── Supplied material ──

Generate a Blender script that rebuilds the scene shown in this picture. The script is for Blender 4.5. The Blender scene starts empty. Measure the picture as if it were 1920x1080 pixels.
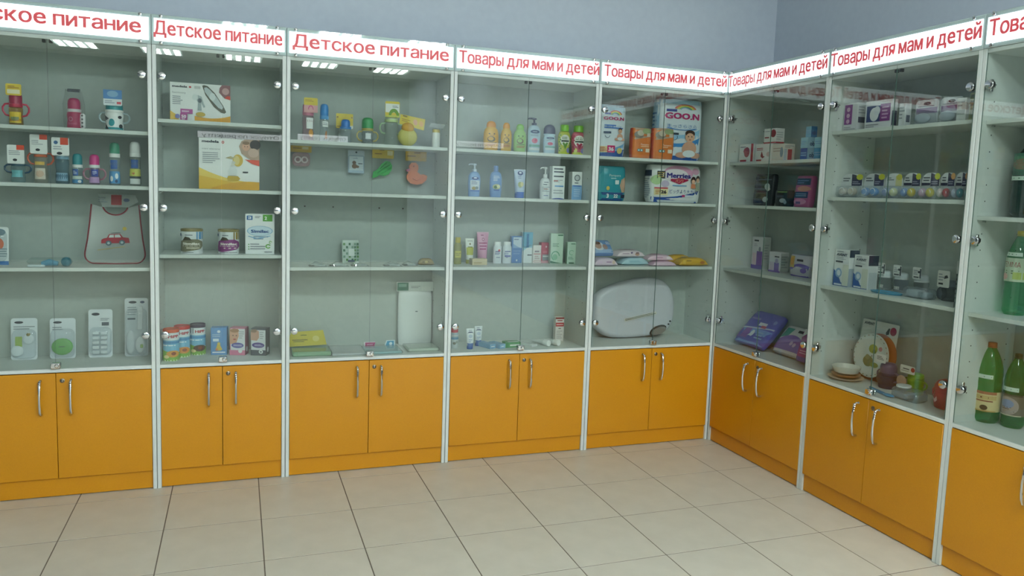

───
── Supplied material ──

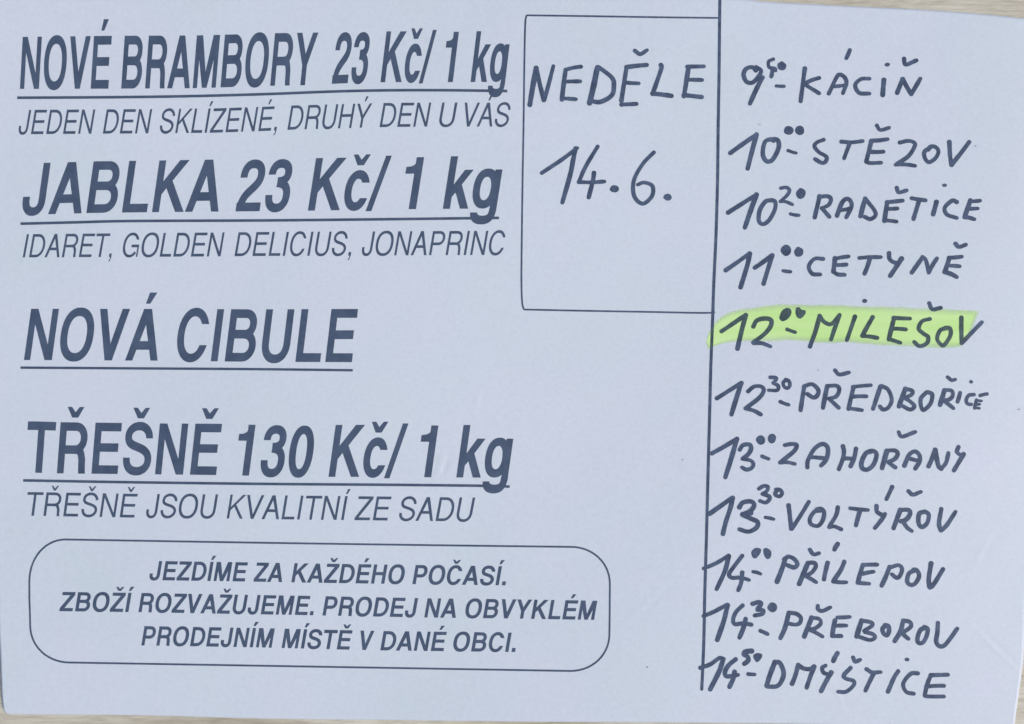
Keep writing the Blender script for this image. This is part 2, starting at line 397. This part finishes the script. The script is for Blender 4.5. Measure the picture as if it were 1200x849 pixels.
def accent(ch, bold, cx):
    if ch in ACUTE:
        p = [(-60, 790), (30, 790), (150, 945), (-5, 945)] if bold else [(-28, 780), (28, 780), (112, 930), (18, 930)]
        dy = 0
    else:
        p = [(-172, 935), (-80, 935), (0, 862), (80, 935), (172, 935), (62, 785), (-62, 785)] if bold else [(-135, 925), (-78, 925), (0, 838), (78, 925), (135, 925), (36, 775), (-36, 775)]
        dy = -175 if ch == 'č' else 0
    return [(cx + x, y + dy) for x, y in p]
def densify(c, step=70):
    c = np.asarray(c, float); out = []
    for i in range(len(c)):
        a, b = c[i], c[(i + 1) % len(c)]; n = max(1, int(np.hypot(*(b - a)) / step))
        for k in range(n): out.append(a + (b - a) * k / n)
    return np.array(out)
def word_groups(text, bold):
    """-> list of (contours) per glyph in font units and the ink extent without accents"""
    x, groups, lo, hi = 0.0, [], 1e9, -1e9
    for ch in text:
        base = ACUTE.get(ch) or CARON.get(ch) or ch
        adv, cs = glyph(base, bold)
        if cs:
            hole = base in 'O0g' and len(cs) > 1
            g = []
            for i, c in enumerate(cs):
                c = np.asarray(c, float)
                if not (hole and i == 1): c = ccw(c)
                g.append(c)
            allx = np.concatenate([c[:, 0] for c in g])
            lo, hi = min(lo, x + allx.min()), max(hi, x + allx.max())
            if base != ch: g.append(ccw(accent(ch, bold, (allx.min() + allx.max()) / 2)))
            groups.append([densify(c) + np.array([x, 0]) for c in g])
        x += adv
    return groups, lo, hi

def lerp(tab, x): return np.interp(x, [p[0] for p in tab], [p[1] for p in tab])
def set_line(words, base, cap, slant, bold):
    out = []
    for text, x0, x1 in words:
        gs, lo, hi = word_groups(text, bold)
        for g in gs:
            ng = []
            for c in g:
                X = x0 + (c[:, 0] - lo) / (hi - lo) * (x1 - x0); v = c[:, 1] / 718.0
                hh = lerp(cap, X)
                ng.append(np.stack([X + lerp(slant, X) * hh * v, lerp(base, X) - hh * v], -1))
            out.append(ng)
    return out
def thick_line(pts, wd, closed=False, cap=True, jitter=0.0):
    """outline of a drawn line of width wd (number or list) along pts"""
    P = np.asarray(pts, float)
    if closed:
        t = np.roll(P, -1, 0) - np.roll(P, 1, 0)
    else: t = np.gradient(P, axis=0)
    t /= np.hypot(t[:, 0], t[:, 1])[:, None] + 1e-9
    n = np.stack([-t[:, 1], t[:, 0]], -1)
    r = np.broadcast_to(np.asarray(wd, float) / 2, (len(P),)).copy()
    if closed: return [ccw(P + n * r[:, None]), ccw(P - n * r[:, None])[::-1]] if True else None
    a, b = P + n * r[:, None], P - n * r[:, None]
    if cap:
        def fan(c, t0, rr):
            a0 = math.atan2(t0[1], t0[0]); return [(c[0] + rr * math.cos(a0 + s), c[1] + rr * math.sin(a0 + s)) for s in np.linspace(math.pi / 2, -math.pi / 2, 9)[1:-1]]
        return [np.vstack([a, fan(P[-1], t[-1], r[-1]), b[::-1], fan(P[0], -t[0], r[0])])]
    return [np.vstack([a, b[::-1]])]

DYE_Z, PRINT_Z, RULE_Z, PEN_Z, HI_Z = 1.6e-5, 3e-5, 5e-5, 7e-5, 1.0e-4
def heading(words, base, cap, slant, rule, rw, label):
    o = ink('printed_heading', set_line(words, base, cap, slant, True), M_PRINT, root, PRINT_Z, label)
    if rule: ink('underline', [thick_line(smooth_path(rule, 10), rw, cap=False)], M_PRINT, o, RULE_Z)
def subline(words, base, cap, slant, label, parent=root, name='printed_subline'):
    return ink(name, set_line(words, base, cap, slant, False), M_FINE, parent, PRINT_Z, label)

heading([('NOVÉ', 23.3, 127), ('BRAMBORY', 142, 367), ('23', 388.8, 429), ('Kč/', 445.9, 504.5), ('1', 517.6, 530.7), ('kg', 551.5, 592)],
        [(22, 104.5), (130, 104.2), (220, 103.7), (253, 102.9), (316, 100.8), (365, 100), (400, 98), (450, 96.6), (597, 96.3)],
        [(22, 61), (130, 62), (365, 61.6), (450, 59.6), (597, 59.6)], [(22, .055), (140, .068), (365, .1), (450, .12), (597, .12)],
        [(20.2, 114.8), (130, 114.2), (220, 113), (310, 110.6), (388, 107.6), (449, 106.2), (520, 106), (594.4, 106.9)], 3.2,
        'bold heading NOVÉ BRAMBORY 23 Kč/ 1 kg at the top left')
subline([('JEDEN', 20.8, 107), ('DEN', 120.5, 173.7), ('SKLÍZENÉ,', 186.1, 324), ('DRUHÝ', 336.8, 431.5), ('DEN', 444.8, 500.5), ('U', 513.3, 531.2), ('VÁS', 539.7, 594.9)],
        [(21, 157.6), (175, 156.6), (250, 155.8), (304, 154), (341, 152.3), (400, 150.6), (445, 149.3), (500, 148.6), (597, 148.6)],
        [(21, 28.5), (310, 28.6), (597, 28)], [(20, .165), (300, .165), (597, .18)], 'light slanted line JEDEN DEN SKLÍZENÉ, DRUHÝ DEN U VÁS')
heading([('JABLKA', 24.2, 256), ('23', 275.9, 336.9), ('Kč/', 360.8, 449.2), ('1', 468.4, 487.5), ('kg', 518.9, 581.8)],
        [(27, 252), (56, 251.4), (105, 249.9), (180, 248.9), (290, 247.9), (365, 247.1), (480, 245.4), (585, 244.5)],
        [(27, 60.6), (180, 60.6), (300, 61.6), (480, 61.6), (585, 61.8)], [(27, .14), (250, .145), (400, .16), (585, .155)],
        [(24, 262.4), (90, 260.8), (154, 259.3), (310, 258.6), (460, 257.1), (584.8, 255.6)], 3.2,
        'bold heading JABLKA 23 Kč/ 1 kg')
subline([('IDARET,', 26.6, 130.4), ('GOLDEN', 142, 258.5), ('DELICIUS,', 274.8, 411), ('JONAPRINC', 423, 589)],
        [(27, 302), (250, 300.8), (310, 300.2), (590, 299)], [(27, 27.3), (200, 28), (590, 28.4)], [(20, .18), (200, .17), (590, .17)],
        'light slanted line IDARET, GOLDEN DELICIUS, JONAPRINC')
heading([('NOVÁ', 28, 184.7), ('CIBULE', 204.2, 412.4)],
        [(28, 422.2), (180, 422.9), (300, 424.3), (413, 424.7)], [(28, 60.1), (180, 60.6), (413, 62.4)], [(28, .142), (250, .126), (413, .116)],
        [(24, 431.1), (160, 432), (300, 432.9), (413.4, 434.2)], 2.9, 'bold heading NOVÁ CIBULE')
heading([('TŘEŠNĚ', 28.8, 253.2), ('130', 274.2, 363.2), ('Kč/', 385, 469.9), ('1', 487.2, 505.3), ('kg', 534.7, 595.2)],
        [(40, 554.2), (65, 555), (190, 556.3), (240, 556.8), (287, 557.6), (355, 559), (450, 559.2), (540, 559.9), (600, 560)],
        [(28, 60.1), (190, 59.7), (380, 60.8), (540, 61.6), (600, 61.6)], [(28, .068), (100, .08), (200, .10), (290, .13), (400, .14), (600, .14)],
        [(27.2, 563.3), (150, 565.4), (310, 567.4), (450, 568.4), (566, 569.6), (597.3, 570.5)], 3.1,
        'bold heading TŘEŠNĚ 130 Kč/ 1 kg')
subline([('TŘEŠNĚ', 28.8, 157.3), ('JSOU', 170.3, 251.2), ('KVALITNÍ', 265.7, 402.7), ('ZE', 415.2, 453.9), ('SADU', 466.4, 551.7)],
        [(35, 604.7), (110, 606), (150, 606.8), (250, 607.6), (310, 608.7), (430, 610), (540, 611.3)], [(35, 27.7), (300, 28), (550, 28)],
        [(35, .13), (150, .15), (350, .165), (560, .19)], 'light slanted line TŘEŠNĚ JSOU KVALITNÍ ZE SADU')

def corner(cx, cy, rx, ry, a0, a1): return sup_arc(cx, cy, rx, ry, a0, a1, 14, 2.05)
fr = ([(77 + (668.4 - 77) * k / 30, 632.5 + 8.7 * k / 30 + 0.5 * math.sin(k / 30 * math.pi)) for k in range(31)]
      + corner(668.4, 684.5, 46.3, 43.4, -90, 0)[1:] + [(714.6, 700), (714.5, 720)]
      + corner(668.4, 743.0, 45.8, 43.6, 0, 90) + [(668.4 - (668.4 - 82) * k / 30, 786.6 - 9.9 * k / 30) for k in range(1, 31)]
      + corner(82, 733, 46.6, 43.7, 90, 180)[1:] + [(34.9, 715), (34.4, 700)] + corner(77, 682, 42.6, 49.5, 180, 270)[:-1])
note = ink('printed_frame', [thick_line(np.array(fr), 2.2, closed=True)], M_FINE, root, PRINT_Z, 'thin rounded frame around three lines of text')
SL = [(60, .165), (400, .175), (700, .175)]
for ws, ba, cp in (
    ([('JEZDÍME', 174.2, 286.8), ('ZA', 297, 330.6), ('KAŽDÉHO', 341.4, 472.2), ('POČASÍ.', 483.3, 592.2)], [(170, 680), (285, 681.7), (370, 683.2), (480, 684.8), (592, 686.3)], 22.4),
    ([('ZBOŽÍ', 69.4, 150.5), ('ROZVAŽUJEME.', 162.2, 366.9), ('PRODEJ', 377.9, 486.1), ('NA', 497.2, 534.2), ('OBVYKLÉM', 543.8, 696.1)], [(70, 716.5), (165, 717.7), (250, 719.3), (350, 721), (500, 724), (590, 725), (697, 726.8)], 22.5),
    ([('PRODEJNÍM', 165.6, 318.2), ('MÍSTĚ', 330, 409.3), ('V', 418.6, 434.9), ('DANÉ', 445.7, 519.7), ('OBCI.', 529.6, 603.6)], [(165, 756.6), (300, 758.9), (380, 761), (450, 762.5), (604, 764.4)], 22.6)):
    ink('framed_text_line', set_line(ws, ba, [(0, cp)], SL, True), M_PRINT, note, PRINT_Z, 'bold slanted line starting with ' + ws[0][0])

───
── Supplied material ──

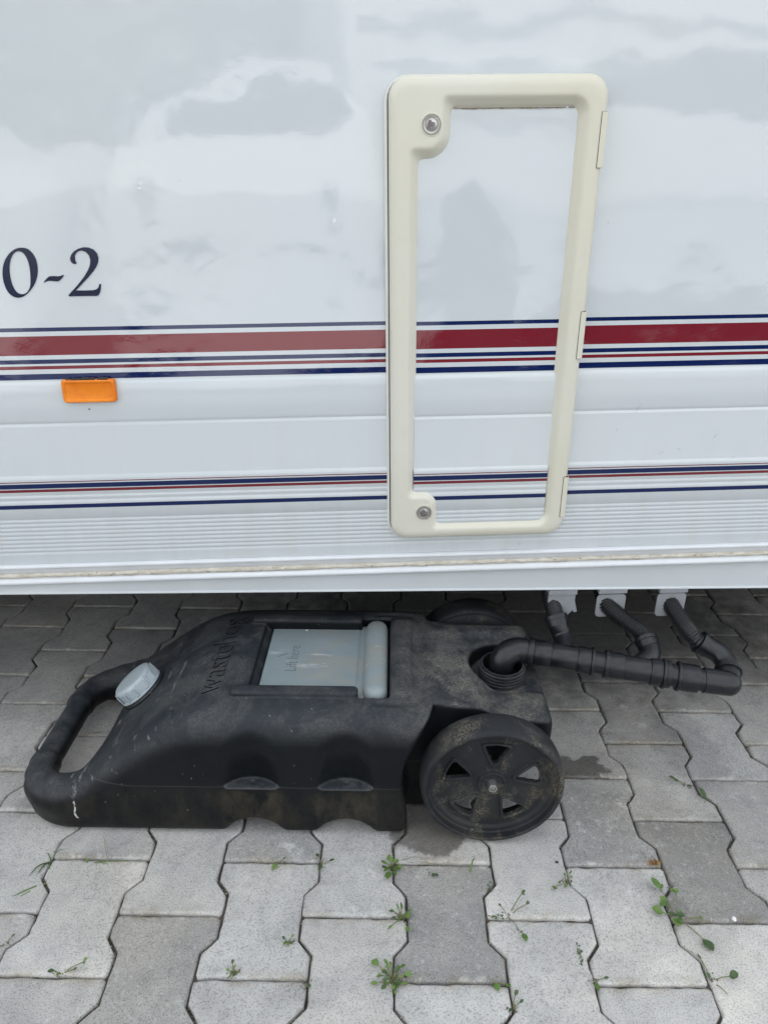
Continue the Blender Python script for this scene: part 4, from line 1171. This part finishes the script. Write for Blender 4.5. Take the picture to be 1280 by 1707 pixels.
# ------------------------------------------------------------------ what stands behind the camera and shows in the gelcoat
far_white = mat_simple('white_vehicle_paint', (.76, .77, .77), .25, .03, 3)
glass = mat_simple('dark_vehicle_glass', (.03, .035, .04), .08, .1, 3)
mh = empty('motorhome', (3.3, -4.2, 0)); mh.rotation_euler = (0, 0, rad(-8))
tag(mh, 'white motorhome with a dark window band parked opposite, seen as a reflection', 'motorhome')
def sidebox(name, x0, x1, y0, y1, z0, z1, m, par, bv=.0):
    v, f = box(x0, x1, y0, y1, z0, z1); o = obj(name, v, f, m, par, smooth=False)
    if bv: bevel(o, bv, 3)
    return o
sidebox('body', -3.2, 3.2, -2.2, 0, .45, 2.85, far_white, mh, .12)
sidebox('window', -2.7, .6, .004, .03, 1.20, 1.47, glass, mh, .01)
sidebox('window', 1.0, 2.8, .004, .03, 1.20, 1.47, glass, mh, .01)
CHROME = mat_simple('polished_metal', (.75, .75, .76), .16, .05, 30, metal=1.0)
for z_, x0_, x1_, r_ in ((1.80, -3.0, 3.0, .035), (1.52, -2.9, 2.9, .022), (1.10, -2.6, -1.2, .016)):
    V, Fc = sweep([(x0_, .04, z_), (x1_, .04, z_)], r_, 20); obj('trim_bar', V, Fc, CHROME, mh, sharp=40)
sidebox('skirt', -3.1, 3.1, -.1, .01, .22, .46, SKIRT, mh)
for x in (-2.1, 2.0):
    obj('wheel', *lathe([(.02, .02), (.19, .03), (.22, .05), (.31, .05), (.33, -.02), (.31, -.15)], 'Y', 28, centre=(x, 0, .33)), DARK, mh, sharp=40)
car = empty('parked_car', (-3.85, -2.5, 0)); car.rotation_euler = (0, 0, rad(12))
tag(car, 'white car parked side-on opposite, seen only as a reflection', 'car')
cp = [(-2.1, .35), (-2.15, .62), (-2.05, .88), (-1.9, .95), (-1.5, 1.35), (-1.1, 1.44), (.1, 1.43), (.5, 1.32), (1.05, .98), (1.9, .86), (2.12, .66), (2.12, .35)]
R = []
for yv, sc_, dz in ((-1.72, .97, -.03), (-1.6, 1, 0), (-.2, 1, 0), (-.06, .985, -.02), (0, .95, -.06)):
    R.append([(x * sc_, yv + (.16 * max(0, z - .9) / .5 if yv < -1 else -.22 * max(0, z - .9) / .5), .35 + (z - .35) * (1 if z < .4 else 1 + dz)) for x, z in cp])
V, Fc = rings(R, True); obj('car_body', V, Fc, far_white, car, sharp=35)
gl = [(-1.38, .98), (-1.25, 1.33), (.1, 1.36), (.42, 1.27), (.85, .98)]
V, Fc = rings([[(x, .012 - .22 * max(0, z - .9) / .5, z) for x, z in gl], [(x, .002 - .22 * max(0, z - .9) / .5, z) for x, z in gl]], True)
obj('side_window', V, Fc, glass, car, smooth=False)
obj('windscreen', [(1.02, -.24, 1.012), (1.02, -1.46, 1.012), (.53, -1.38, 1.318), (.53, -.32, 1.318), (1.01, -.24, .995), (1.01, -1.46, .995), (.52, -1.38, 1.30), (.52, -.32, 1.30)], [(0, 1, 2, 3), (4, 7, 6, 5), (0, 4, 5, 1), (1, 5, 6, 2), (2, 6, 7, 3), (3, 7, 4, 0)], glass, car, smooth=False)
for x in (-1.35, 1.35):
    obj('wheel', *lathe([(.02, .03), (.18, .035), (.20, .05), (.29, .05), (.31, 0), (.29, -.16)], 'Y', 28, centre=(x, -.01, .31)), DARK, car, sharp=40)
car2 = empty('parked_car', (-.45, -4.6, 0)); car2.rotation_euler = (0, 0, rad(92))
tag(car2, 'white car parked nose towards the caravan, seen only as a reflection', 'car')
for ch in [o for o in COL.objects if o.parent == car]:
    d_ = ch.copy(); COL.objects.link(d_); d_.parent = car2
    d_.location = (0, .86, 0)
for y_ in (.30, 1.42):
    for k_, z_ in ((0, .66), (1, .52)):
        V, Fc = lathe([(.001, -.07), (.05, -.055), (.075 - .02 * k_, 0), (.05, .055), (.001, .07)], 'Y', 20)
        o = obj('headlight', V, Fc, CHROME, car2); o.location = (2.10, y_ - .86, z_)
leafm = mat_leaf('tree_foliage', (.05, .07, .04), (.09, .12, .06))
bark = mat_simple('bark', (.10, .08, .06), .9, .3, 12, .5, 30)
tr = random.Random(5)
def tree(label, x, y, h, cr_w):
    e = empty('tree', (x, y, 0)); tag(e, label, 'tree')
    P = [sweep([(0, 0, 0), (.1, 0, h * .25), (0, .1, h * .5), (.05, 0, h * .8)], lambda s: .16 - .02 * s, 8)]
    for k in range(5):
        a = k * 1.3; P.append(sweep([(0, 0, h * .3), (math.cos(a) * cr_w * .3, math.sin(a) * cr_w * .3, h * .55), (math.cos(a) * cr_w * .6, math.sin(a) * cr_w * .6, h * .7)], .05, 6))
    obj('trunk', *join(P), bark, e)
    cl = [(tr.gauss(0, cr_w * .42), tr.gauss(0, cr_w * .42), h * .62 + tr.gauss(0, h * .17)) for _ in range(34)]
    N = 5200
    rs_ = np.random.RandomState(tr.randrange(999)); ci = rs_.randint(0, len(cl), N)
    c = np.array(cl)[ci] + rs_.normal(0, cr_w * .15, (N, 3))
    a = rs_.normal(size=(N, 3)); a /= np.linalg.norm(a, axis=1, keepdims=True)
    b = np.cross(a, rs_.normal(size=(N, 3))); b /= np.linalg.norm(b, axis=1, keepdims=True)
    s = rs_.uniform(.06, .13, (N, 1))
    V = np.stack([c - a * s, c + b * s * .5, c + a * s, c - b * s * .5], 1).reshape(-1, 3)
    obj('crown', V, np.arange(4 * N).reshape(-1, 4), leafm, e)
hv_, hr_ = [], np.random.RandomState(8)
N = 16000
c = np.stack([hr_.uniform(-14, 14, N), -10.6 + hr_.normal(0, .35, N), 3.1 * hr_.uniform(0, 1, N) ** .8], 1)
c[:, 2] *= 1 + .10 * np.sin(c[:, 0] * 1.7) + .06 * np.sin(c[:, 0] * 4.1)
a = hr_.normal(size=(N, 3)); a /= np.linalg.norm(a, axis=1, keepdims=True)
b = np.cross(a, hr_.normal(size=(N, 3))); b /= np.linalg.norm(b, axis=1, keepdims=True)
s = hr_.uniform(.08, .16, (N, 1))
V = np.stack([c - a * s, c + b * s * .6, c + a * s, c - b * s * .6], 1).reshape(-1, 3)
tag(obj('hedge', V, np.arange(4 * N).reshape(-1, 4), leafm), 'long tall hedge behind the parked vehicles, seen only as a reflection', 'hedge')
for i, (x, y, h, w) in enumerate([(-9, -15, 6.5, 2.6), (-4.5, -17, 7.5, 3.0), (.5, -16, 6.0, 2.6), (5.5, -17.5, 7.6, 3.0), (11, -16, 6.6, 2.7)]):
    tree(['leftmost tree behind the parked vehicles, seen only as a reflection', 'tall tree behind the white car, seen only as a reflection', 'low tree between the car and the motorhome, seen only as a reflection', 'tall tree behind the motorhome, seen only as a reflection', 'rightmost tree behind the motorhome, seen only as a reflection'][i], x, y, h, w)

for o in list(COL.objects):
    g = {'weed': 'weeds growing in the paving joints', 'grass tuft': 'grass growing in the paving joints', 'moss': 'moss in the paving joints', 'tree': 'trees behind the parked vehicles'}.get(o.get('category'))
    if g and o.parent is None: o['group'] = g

───

_Stated problem_.
Filter the entries down to the lines with the word "empty" in them.

_The solution_.
Generate a Blender script that rebuilds the scene shown in this picture. The script is for Blender 4.5. The Blender scene starts empty. Measure the picture as if it were 1920x1080 pixels.
mh = empty('motorhome', (3.3, -4.2, 0)); mh.rotation_euler = (0, 0, rad(-8))
car = empty('parked_car', (-3.85, -2.5, 0)); car.rotation_euler = (0, 0, rad(12))
car2 = empty('parked_car', (-.45, -4.6, 0)); car2.rotation_euler = (0, 0, rad(92))
    e = empty('tree', (x, y, 0)); tag(e, label, 'tree')